On Saturday, the GOP’s state central committee delivered its new set of priorities for the coming session to lawmakers at the Republicans’ caucus meeting in Cheyenne. The central committee is elected by county parties and the Republican caucus is made up of all Wyoming’s Republican legislators.

There were four party resolutions that were read to lawmakers by a party official, according to people in attendance. Meetings of the Republican caucus are not open to the public.

The first priority encourages lawmakers to enact legislation restricting voters from changing parties for primary elections. Some conservatives blamed voters switching to the Republican party for Mark Gordon’s primary victory over candidates Foster Friess and Harriet Hageman.

The second priority pointed to the party’s resolution against crafting new protections for people based on their sexual orientation and gender identity. The Central Committee urged lawmakers not to pass any legislation protecting people from discrimination directed against them because of their sexual orientation or gender identity.

The third priority was a reiteration of the party stance against any new taxes. The fourth opposed the legalization or decriminalization of marijuana.

It’s not clear when the priorities were voted on by the State Central Committee. The next scheduled meeting for the committee is Jan. 11, according to the Wyoming GOP’s website.

Resolutions for the 2019 session were not available on the website, though a 2018 version of the sexual orientation and gender identity resolution is posted.

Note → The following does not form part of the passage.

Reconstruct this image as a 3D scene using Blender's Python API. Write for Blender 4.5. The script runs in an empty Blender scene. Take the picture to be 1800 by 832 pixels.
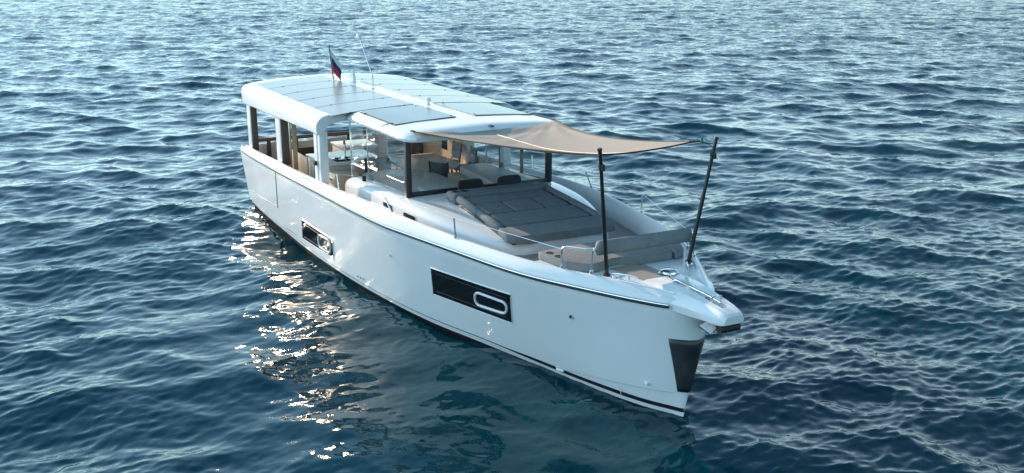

In his letter to lawmakers, Eathorne referred to Von Flatern’s air service bill as “SF40 Wyoflot.”

The Wyoflot nickname has been used by some state conservatives to deride the airline subsidies as socialism — Wyoflot is a play on the Russian state-owned airline Aeroflot. Senate File 40 did not, in fact, create a state-run airline, but instead created a council of lawmakers and gubernatorial appointees to try and improve air service to Wyoming. The legislation created a $15 million account to be used for contracts to keep commercial airlines flying to Wyoming airports.

Proponents of the legislation argued the state needed the measure to keep air service from drying up, which would harm economic development efforts.

Opponents saw interference with free enterprise and the picking of winners and losers when it came to which cities would receive the subsidy.

Harshman, who rode a wave of popularity in his chamber and bucked House tradition to serve a second term as speaker, asked what will define a lawmaker as conservative enough for the party’s Central Committee. He trumpeted his own Republican bona fides with a nod toward potential social-issue fights to come.

“I am probably the most pro-life speaker in the history of Wyoming,” he said. “I’ve probably saved more money than any individual legislator. I have just a perfect Second Amendment record. I think [if] there’s some folks that say, ‘Well I don’t know if he’s conservative enough,’ they don’t even know me.”

In interviews with legislative leadership this week, it appeared they’re interested in a more flexible tack on revenue reform than are party officials.

After killing a slew of tax bills last session without debate, Harshman told WyoFile last week that given the imbalances in Wyoming’s revenue streams, sales and property tax bills should be debated on the House floor this session. Perkins shares that goal, he said, though he saw more appetite for broadening the sales tax than raising property taxes. 

Lawmakers sometimes have to vote on measures that are politically difficult, he said, and that deal with realities facing the state over ideology.

“You align with the party because you believe their philosophy aligns with your personal philosophy,” Perkins said. “But at the end of the day our job is to the citizens of Wyoming. That is the difference between a politician and a statesman.”